Hillsdale's Common Reading Program

David Randall

The National Association of Scholars analyzes college common readings throughout the United States in our annual Beach Books reports (nas.org/projects/beachbooks), which we have been publishing since 2010. We criticize the large majority of common reading programs for choosing modern, mediocre books. Hillsdale College’s common reading program, by contrast, chooses classic, excellent works. We thought you’d like to know more about what Hillsdale does.

Hillsdale College’s summer readings are designed to initiate incoming freshmen into its distinctive approach to education. Since its founding in 1844 by Free Will Baptists, Hillsdale has been committed to America’s founding principle of liberty. Fundamentally, Hillsdale believes that a liberal arts education is designed to liberate the human person. Hillsdale’s curriculum teaches a willing acceptance of the discipline and virtue that enables students to live a fully human life and prepares them for self-government and civic participation. The College’s two summer readings introduce students to this life of liberty and virtue.

In the Nicomachean Ethics (ca. 330 BC), Aristotle introduces the famous concept of “the golden mean”—the understanding that virtue is the middle ground between two extremes, such as courage, which lies between recklessness and cowardice. Richard Brookhiser’s 1996 biography of George Washington, Founding Father: Rediscovering George Washington, narrates how Washington’s virtue allowed him to navigate the challenges not only of forging a new nation on the battlefield but also of founding it through laws and leadership.

“At first glance, the selections certainly can seem like a stretch,” said Hillsdale College Provost Dr. David Whalen. “Aristotle’s treatment of virtue and human flourishing is millennia old, and Washington’s example of virtue and statesmanship is centuries old.”

But this, for him, is precisely why these readings are so necessary.

“The beauty of these texts and their topics,” he said, “is that they are perpetually relevant. Virtue is timeless. No matter what classes you take, what major you select, what job you ultimately wind up performing, the habits of virtue are essential for a life lived fully and well.”

Dr. Paul Moreno, Dean of Social Sciences at Hillsdale College, agreed.

“Many books become irrelevant within five or ten years,” he observed. “Our aim at Hillsdale is to introduce students to the richness of the Western tradition. By looking outside our current moment to the ideas of times past, we can develop the resources to grapple with the problems of the present.”

For many of the Hillsdale faculty, one of those problems is the perpetual problem of self-governance. How can a free people pass liberty on to future generations? How can we ensure that America will continue to thrive in the decades to come? These works begin to provide students with a framework to answer these questions.

“The Founding Fathers believed that a sustainable republic was impossible without a virtuous and well- educated citizenry,” said Dr.

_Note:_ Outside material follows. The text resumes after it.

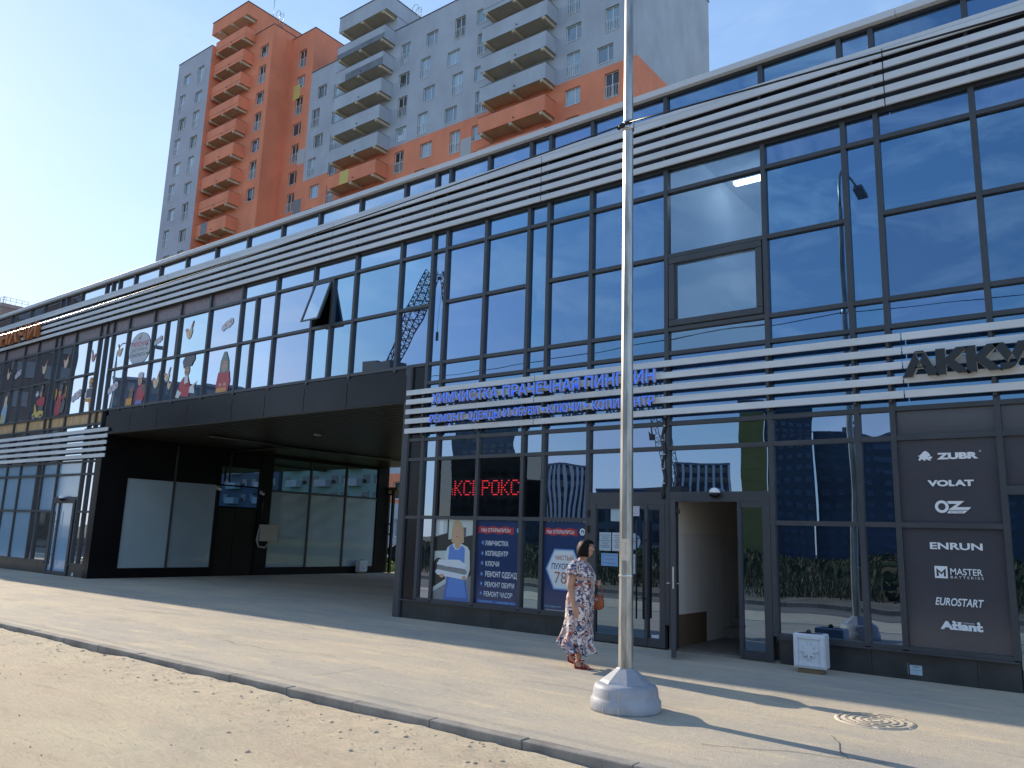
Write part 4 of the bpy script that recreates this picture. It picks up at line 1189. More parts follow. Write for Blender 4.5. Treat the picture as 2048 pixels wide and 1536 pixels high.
# ------------------------------------------------------------------ flat prints on the glass
def P(name, c, r=0.3): return mat('print_'+name, c, r)
P_DB = P('navy', (0.022, 0.045, 0.125), 0.12); P_MB = P('mid_blue', (0.04, 0.12, 0.35)); P_LB = P('light_blue', (0.28, 0.48, 0.66)); P_RED = P('red', (0.34, 0.02, 0.03)); P_WH = P('white', (0.62, 0.68, 0.72))
P_SK = P('skin', (0.52, 0.31, 0.21)); P_BL = P('blond', (0.45, 0.33, 0.19)); P_GR = P('grey', (0.20, 0.22, 0.23)); P_DK = P('dark', (0.022, 0.026, 0.028)); P_SH = P('shirt', (0.52, 0.60, 0.62)); P_AP = P('apron', (0.10, 0.23, 0.58))
P_AP2 = P('apron_low', (0.07, 0.15, 0.42)); P_BRN = P('brown', (0.22, 0.12, 0.06)); P_RBR = P('rust', (0.36, 0.14, 0.07)); P_OR = P('orange', (0.62, 0.30, 0.07)); P_YE = P('yellow', (0.60, 0.45, 0.12)); P_PK = P('pink', (0.55, 0.24, 0.24))
P_CR = P('cream', (0.66, 0.54, 0.42)); P_GN = P('green', (0.16, 0.24, 0.22)); P_CL = P('cloud', (0.55, 0.55, 0.62)); P_MA = P('maroon', (0.42, 0.05, 0.07)); P_DG = P('dark_grey', (0.10, 0.11, 0.125)); P_LGT = P('pale_wall', (0.46, 0.53, 0.51))
def ell(cx, cz, rx, rz, n=22, rot=0.0):
    c, s = math.cos(rot), math.sin(rot)
    return [(cx+rx*math.cos(2*math.pi*i/n)*c-rz*math.sin(2*math.pi*i/n)*s, cz+rx*math.cos(2*math.pi*i/n)*s+rz*math.sin(2*math.pi*i/n)*c) for i in range(n)]
def rect(x0, x1, z0, z1): return [(x0, z0), (x1, z0), (x1, z1), (x0, z1)]
class Art(MB):
    def __init__(s, y): super().__init__(); s.y = y; s.k = 0
    def p(s, poly, m): s.k += 1; return s.flat(poly, s.y-s.k*0.00035, m)
    def t(s, body, x0, x1, z0, z1, m, **kw): s.k += 1; add_text(s, body, x0, x1, z0, z1, s.y-s.k*0.00035, m, **kw); return s
def wavy(x0, x1, z0, z1, a=0.012, n=14):
    lo = [(x0+(x1-x0)*i/n, z0+a*math.sin(i*1.3)) for i in range(n+1)]
    return lo+[(x0+(x1-x0)*i/n, z1+a*math.sin(i*1.3)) for i in range(n, -1, -1)]
YP = D-0.012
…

Moreno. “Unless we are willing to make sacrifices and choose wisely, we cannot truly govern ourselves. Aristotle’s Nicomachean Ethics tell us how, as social and political animals, we can begin this process. Washington, through Brookhiser’s compelling narrative, shows us how.”

All incoming freshmen at Hillsdale have read Nicomachean Ethics and Founding Father since the founding of the common reading program over a decade ago. This gives the entire student body—from freshmen to seniors—a shared foundation for discussion during their time at Hillsdale.

“It’s been fascinating to see how conversations on these books evolve,” said Karissa McCarthy, a rising junior at Hillsdale. “When we come in freshman year, we all have differing opinions on Aristotle and Washington, bringing our unique experiences from home. By the time we’re seniors, we’ve read even more texts together and added even more voices to the conversation. It adds to the complexity—and it also adds to the fun.”

Dylan Strehle, a rising senior, also praised the program.

“It’s a nerve-wracking experience, stepping on campus for the first time,” he said. “You know your peers share your interest in Hillsdale, but you don’t know anything about them apart from that. Knowing that I’d be able to talk to anyone—a roommate, an RA, a teammate or a senior—about the books, and knowing that they’d have read and thought about them as well, was really helpful.”

Faculty also spoke highly of the program, noting how it prepared students for the classical liberal arts core curriculum before they even stepped on campus.

“Our core curriculum focuses heavily on the Western intellectual tradition,” said Dr. Whalen. “From the natural sciences to history, from languages to theology— all of it steeps our students in their intellectual heritage and the deepest realities available to human reflection or understanding. By starting with these readings, out students enter the classroom with a real sense of the gravity and import of the things with which they’ll be grappling for the next four years.”

“George Washington once said, ‘Associate yourself with men of good quality [character] if you esteem your reputation; for ’tis better to be alone than in bad company,’” added Dr. Whalen. “At Hillsdale, we want our students to spend their four years in the very best company—with St. Augustine and Austen, Burke and St. Benedict—and the common reading program serves as their introduction to this company.”